** start Provided records **
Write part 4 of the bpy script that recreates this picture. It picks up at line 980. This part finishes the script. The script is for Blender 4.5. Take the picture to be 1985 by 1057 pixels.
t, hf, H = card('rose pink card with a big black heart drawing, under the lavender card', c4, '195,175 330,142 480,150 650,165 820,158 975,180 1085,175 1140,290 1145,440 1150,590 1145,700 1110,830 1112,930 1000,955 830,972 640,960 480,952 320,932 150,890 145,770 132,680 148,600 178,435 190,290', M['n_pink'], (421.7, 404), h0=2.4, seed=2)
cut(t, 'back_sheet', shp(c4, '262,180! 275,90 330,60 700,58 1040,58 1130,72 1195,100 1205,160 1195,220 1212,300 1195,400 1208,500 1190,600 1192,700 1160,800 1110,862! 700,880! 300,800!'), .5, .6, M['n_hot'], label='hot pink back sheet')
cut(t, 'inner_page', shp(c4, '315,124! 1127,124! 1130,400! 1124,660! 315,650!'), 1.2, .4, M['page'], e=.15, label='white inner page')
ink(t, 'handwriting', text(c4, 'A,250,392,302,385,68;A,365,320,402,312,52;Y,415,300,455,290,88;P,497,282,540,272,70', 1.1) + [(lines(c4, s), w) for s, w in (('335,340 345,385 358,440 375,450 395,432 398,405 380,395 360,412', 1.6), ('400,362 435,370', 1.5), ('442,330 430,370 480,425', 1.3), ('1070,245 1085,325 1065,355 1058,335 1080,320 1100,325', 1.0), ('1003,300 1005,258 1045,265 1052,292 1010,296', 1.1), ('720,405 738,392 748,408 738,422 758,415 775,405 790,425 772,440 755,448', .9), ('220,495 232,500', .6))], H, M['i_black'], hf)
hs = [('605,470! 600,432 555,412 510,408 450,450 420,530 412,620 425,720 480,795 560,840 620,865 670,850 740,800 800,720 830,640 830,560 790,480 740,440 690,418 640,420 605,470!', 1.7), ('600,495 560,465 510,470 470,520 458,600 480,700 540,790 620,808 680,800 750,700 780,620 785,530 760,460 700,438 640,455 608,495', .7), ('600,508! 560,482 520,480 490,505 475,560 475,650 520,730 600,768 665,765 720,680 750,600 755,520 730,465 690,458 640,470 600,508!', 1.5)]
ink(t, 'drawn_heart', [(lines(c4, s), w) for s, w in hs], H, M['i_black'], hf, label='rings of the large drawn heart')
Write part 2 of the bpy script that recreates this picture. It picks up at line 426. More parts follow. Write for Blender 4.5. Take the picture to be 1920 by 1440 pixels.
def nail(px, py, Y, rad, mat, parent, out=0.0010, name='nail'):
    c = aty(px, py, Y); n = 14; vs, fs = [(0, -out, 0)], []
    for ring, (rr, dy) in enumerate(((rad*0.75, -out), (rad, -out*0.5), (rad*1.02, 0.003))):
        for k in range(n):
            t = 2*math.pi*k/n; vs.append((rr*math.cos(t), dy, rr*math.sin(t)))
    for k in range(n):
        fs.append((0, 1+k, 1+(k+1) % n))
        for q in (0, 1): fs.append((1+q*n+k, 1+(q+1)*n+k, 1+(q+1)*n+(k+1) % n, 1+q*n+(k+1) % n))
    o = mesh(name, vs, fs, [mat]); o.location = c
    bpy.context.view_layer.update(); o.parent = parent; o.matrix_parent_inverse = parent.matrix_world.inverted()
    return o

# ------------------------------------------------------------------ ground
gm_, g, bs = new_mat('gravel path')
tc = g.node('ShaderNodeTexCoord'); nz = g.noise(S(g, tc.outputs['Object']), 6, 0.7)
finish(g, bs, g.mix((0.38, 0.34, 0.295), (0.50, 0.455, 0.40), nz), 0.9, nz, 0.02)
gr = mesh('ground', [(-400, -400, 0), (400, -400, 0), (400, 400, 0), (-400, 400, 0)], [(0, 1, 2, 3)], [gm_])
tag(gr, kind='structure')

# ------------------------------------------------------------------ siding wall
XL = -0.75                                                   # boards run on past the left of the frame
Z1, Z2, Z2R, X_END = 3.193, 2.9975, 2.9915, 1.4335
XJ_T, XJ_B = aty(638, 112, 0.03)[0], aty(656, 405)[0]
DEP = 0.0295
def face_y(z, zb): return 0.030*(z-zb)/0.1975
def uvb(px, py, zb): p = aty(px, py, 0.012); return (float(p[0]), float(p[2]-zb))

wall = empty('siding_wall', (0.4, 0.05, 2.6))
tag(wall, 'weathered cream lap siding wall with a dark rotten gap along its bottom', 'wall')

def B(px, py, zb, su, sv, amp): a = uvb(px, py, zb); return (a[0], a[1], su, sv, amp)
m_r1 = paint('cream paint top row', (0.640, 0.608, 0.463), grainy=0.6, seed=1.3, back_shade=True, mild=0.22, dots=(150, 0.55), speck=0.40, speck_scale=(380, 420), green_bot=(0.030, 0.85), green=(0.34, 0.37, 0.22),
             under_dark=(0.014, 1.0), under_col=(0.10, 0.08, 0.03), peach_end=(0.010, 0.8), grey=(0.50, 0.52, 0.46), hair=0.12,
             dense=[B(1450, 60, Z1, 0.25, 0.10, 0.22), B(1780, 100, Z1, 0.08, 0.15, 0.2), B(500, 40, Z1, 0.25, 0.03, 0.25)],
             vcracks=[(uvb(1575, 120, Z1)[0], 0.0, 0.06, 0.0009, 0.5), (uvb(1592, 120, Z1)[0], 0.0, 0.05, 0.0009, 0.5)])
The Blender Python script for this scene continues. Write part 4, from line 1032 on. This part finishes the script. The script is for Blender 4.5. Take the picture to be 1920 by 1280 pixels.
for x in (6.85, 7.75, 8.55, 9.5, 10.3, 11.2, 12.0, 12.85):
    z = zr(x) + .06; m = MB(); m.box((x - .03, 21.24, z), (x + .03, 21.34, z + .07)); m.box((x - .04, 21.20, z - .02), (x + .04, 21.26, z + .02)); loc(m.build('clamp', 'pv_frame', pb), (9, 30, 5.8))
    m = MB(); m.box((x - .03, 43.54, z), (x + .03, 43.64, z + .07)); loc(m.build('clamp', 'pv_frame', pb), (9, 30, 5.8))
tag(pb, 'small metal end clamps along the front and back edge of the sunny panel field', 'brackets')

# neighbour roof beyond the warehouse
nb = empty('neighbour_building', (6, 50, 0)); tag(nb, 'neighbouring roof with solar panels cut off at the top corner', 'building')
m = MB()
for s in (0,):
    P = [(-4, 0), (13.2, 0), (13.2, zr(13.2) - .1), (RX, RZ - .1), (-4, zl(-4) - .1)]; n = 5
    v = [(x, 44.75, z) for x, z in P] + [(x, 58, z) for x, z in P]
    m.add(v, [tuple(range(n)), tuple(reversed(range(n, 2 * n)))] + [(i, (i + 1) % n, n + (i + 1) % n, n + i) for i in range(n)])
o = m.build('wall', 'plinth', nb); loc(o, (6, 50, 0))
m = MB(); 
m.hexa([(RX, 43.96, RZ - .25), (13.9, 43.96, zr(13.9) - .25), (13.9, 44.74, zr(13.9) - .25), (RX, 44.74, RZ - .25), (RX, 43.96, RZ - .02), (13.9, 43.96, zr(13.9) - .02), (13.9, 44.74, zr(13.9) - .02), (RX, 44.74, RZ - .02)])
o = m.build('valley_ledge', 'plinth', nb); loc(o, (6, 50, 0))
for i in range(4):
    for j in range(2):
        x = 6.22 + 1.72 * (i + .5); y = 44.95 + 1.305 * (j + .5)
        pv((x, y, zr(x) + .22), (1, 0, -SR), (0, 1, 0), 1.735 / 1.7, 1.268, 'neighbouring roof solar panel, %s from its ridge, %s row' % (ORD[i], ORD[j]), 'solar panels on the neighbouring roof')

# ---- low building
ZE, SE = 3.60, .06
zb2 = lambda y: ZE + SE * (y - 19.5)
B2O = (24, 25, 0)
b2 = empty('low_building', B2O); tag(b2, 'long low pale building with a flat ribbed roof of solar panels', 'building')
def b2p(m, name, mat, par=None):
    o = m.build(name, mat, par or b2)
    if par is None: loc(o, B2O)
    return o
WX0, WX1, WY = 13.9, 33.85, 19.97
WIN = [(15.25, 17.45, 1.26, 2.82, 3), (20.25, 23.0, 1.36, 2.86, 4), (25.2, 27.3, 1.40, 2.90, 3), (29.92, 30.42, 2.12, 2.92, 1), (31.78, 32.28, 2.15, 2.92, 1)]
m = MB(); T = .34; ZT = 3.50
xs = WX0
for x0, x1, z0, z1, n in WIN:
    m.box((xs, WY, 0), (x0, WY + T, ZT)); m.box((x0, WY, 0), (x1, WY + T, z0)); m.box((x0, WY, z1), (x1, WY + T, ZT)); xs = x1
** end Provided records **
» Task to carry out: Copy out all lines from the material above that contain the string "Blender".

» Solution below:
Write part 4 of the bpy script that recreates this picture. It picks up at line 980. This part finishes the script. The script is for Blender 4.5. Take the picture to be 1985 by 1057 pixels.
Write part 2 of the bpy script that recreates this picture. It picks up at line 426. More parts follow. Write for Blender 4.5. Take the picture to be 1920 by 1440 pixels.
The Blender Python script for this scene continues. Write part 4, from line 1032 on. This part finishes the script. The script is for Blender 4.5. Take the picture to be 1920 by 1280 pixels.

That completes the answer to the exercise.